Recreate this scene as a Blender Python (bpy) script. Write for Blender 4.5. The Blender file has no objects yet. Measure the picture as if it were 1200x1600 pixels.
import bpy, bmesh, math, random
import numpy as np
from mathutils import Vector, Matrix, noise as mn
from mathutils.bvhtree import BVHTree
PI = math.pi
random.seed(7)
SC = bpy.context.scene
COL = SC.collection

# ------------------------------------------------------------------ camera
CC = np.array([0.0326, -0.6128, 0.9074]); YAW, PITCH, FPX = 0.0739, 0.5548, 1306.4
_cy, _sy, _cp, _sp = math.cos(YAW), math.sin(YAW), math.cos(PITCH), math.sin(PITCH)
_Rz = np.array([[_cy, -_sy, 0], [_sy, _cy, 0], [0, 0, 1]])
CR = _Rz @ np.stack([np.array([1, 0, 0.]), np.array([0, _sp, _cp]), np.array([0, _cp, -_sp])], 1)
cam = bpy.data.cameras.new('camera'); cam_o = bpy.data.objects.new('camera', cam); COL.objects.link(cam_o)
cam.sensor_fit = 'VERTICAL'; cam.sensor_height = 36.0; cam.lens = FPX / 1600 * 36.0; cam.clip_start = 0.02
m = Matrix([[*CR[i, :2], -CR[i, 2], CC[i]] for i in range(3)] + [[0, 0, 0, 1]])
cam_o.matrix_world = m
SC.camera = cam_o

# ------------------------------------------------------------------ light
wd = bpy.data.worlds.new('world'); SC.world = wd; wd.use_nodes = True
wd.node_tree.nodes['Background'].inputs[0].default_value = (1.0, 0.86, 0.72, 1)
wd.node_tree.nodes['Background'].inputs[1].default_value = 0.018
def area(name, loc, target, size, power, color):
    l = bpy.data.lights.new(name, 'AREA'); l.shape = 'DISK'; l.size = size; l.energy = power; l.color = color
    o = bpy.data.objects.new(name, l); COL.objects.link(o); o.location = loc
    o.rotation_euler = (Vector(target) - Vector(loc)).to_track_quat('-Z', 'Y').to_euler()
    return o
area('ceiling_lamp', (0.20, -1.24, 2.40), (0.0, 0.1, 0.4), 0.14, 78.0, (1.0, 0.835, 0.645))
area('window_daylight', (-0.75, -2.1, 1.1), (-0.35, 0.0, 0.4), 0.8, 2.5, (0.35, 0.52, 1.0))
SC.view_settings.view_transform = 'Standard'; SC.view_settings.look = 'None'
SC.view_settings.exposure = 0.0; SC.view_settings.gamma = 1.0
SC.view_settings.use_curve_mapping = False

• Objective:
Return all of the data word for word.

• Task answer:
Recreate this scene as a Blender Python (bpy) script. Write for Blender 4.5. The Blender file has no objects yet. Measure the picture as if it were 1200x1600 pixels.
import bpy, bmesh, math, random
import numpy as np
from mathutils import Vector, Matrix, noise as mn
from mathutils.bvhtree import BVHTree
PI = math.pi
random.seed(7)
SC = bpy.context.scene
COL = SC.collection

# ------------------------------------------------------------------ camera
CC = np.array([0.0326, -0.6128, 0.9074]); YAW, PITCH, FPX = 0.0739, 0.5548, 1306.4
_cy, _sy, _cp, _sp = math.cos(YAW), math.sin(YAW), math.cos(PITCH), math.sin(PITCH)
_Rz = np.array([[_cy, -_sy, 0], [_sy, _cy, 0], [0, 0, 1]])
CR = _Rz @ np.stack([np.array([1, 0, 0.]), np.array([0, _sp, _cp]), np.array([0, _cp, -_sp])], 1)
cam = bpy.data.cameras.new('camera'); cam_o = bpy.data.objects.new('camera', cam); COL.objects.link(cam_o)
cam.sensor_fit = 'VERTICAL'; cam.sensor_height = 36.0; cam.lens = FPX / 1600 * 36.0; cam.clip_start = 0.02
m = Matrix([[*CR[i, :2], -CR[i, 2], CC[i]] for i in range(3)] + [[0, 0, 0, 1]])
cam_o.matrix_world = m
SC.camera = cam_o

# ------------------------------------------------------------------ light
wd = bpy.data.worlds.new('world'); SC.world = wd; wd.use_nodes = True
wd.node_tree.nodes['Background'].inputs[0].default_value = (1.0, 0.86, 0.72, 1)
wd.node_tree.nodes['Background'].inputs[1].default_value = 0.018
def area(name, loc, target, size, power, color):
    l = bpy.data.lights.new(name, 'AREA'); l.shape = 'DISK'; l.size = size; l.energy = power; l.color = color
    o = bpy.data.objects.new(name, l); COL.objects.link(o); o.location = loc
    o.rotation_euler = (Vector(target) - Vector(loc)).to_track_quat('-Z', 'Y').to_euler()
    return o
area('ceiling_lamp', (0.20, -1.24, 2.40), (0.0, 0.1, 0.4), 0.14, 78.0, (1.0, 0.835, 0.645))
area('window_daylight', (-0.75, -2.1, 1.1), (-0.35, 0.0, 0.4), 0.8, 2.5, (0.35, 0.52, 1.0))
SC.view_settings.view_transform = 'Standard'; SC.view_settings.look = 'None'
SC.view_settings.exposure = 0.0; SC.view_settings.gamma = 1.0
SC.view_settings.use_curve_mapping = False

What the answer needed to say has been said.